## RAW DATA
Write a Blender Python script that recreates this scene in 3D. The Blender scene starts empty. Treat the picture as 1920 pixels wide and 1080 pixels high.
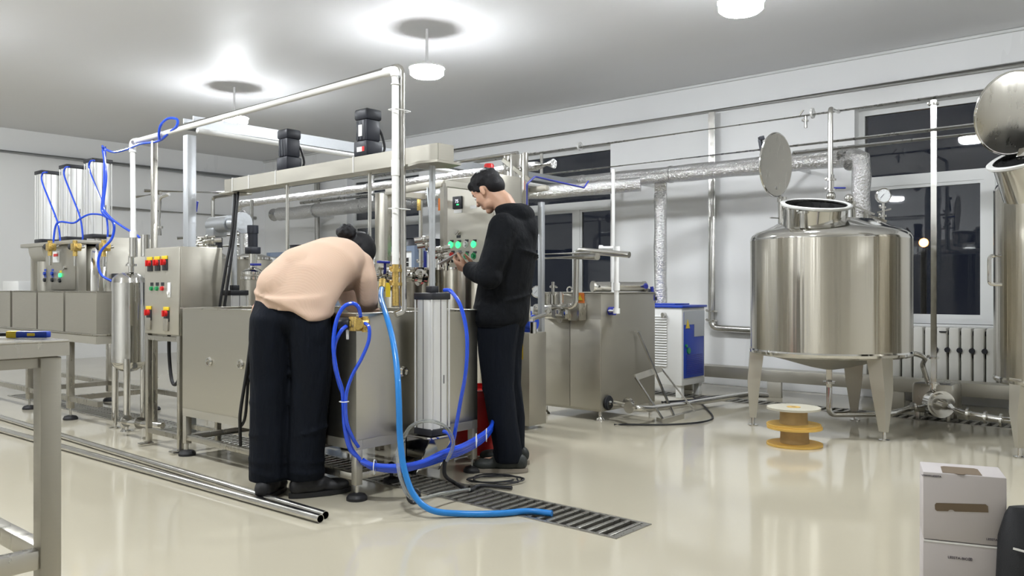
import bpy, bmesh, math, random
from mathutils import Vector, Matrix, Euler
random.seed(7)
S = bpy.context.scene
COL = S.collection
PI = math.pi

# ---------------------------------------------------------------- camera, world, exposure
CAM_H, FPX, YAW = 1.05, 1556.0, math.radians(49.18)
cd = bpy.data.cameras.new('camera'); cam = bpy.data.objects.new('camera', cd); COL.objects.link(cam)
cd.sensor_width = 36; cd.lens = 36*FPX/1920; cd.clip_start = .05; cd.clip_end = 100
cam.location = (0, 0, CAM_H); cam.rotation_euler = (PI/2, 0, -YAW)
S.camera = cam
w = bpy.data.worlds.new('night'); S.world = w; w.use_nodes = True
w.node_tree.nodes['Background'].inputs[0].default_value = (.010, .012, .02, 1)
w.node_tree.nodes['Background'].inputs[1].default_value = 1.0
S.view_settings.view_transform = 'Standard'; S.view_settings.look = 'None'
S.view_settings.gamma = 1; S.view_settings.use_curve_mapping = False
S.view_settings.exposure = 0.0
S.cycles.max_bounces = 10; S.cycles.glossy_bounces = 6; S.cycles.diffuse_bounces = 4
S.cycles.caustics_reflective = False; S.cycles.caustics_refractive = False
S.cycles.sample_clamp_indirect = 6
LAMP = 235.0            # radiance of the ceiling lamps' diffusers

# measured points of the photograph turned into places in the room (true distance given by a plane or a depth)
FW = Vector((math.sin(YAW), math.cos(YAW), 0)); RT = Vector((math.cos(YAW), -math.sin(YAW), 0))
def at(px, py, d):
    return FW*d + RT*((px-960)/FPX*d) + Vector((0, 0, CAM_H-(py-540)/FPX*d))
def onx(px, py, X): return at(px, py, X/(FW.x+(px-960)/FPX*RT.x))
def ony(px, py, Y): return at(px, py, Y/(FW.y+(px-960)/FPX*RT.y))
def V(*a): return Vector(a)

# ---------------------------------------------------------------- materials
def mat(name, c, rough=.5, metal=0, spec=.5, coat=0, emit=None, es=0, trans=0, ior=1.45, sss=0, alpha=1):
    m = bpy.data.materials.new(name); m.use_nodes = True
    b = m.node_tree.nodes['Principled BSDF']
    b.inputs['Base Color'].default_value = (*c, 1); b.inputs['Roughness'].default_value = rough
    b.inputs['Metallic'].default_value = metal; b.inputs['Specular IOR Level'].default_value = spec
    b.inputs['Coat Weight'].default_value = coat; b.inputs['Coat Roughness'].default_value = .05
    b.inputs['Transmission Weight'].default_value = trans; b.inputs['IOR'].default_value = ior
    if sss: b.inputs['Subsurface Weight'].default_value = sss; b.inputs['Subsurface Scale'].default_value = .01
    if emit: b.inputs['Emission Color'].default_value = (*emit, 1); b.inputs['Emission Strength'].default_value = es
    return m
def nd(m, t, **k):
    n = m.node_tree.nodes.new(t)
    for a, v in k.items(): setattr(n, a, v)
    return n
def noisy(m, scale=(1, 1, 1), ns=5, cvar=.12, rvar=.1, bump=0, detail=4, coord='Object', dist=.01):
    """procedural variation of colour, roughness and fine relief"""
    nt = m.node_tree; L = nt.links.new; b = nt.nodes['Principled BSDF']
    tc = nd(m, 'ShaderNodeTexCoord'); mp = nd(m, 'ShaderNodeMapping'); mp.inputs['Scale'].default_value = scale
    nz = nd(m, 'ShaderNodeTexNoise'); nz.inputs['Scale'].default_value = ns; nz.inputs['Detail'].default_value = detail
    L(tc.outputs[coord], mp.inputs[0]); L(mp.outputs[0], nz.inputs['Vector'])
    c = b.inputs['Base Color'].default_value[:3]
    mx = nd(m, 'ShaderNodeMix', data_type='RGBA')
    mx.inputs[6].default_value = (*[x*(1-cvar) for x in c], 1); mx.inputs[7].default_value = (*[min(1, x*(1+cvar)) for x in c], 1)
    L(nz.outputs['Fac'], mx.inputs[0]); L(mx.outputs[2], b.inputs['Base Color'])
    mr = nd(m, 'ShaderNodeMapRange'); r = b.inputs['Roughness'].default_value
    mr.inputs[1].default_value = .3; mr.inputs[2].default_value = .7
    mr.inputs[3].default_value = max(.01, r-rvar); mr.inputs[4].default_value = r+rvar
    L(nz.outputs['Fac'], mr.inputs[0]); L(mr.outputs[0], b.inputs['Roughness'])
    if bump:
        bp = nd(m, 'ShaderNodeBump'); bp.inputs['Strength'].default_value = bump; bp.inputs['Distance'].default_value = dist
        L(nz.outputs['Fac'], bp.inputs['Height']); L(bp.outputs[0], b.inputs['Normal'])
    return m
M = {}
M['floor'] = noisy(mat('floor_epoxy', (.50, .46, .36), .075, spec=.5), (1, 1, 1), 1.3, .035, .03, .03, 3, dist=.02)
M['wall'] = noisy(mat('wall_panel', (.88, .885, .885), .33, spec=.45), (1, 1, .15), 1.5, .02, .06)
M['ceiling'] = noisy(mat('ceiling_panel', (.84, .84, .85), .55, spec=.35), (1, .12, 1), 3, .02, .05, .012, 3)
M['steel'] = noisy(mat('steel_brushed', (.50, .48, .43), .30, 1), (6, 6, 1.0), 5, .04, .05, 0)
M['steel_dark'] = noisy(mat('steel_sheet', (.41, .39, .335), .38, .72), (3, 3, 30), 5, .05, .06, .02)
M['steel_box'] = noisy(mat('steel_box_sheet', (.56, .54, .475), .30, 1), (1, 1, 25), 6, .02, .015)
M['steel_flat'] = noisy(mat('steel_matt', (.50, .48, .42), .42, .72), (1.5, 1.5, 6), 3, .07, .08)
M['polish'] = noisy(mat('steel_polished', (.66, .65, .62), .09, 1), (2, 2, 2), 4, .04, .04)
M['pipe'] = noisy(mat('steel_pipe', (.60, .59, .56), .2, 1), (4, 4, 4), 4, .06, .06)
M['galv'] = noisy(mat('steel_galvanised', (.50, .52, .54), .42, .75), (8, 8, 8), 7, .1, .1)
M['alu'] = noisy(mat('aluminium_profile', (.74, .74, .72), .36, .35), (2, 2, .3), 4, .04, .05)
M['pipe_bright'] = noisy(mat('steel_pipe_bright', (.80, .80, .78), .3, .4), (4, 4, 4), 4, .04, .06)
M['foil'] = noisy(mat('foil_wrap', (.74, .74, .74), .2, 1), (9, 9, 9), 6, .05, .08, .9, 5, dist=.02)
M['white'] = mat('white_plastic', (.82, .82, .80), .35)
M['frame_white'] = mat('window_frame_white', (.74, .75, .74), .35)
M['paint_white'] = noisy(mat('white_paint', (.74, .74, .72), .4), (2, 2, 2), 3, .03, .05)
M['black'] = noisy(mat('black_plastic', (.018, .019, .024), .42), (9, 9, 9), 5, .2, .08)
M['rubber'] = mat('black_rubber', (.014, .014, .016), .55)
M['motor'] = noisy(mat('motor_paint', (.010, .012, .020), .45), (9, 9, 9), 5, .15, .06)
M['blue_hose'] = mat('blue_tube', (.012, .075, .66), .25, coat=.4)
M['cyan_hose'] = mat('light_blue_hose', (.015, .20, .58), .32, coat=.2)
M['clear_hose'] = mat('clear_tube', (.75, .78, .75), .12, trans=.75, ior=1.3)
M['brass'] = noisy(mat('brass', (.62, .44, .14), .33, .8), (20, 20, 20), 5, .12, .1)
M['blue'] = mat('blue_paint', (.015, .055, .42), .35)
M['dblue'] = mat('blue_handle', (.02, .03, .28), .4)
M['yellow'] = mat('yellow_plastic', (.75, .55, .03), .4)
M['red'] = mat('red_plastic', (.62, .02, .02), .35)
M['orange'] = mat('orange_label', (.75, .2, .03), .5)
M['green_lit'] = mat('green_lamp_lit', (.02, .5, .15), .3, emit=(.05, 1, .25), es=2.0)
M['green'] = mat('green_button', (.01, .25, .08), .35)
M['screen'] = mat('screen_digits', (.8, .8, .85), .4, emit=(.8, .75, 1), es=1.3)
M['glass'] = mat('window_glass', (.86, .9, .92), .02, trans=1, ior=1.5)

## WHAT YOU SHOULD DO
Starting with the first line of the data above and ending with the line containing "PI = math.pi", please restate every line exactly, leaving images out.

## TASK SOLUTION
Write a Blender Python script that recreates this scene in 3D. The Blender scene starts empty. Treat the picture as 1920 pixels wide and 1080 pixels high.
import bpy, bmesh, math, random
from mathutils import Vector, Matrix, Euler
random.seed(7)
S = bpy.context.scene
COL = S.collection
PI = math.pi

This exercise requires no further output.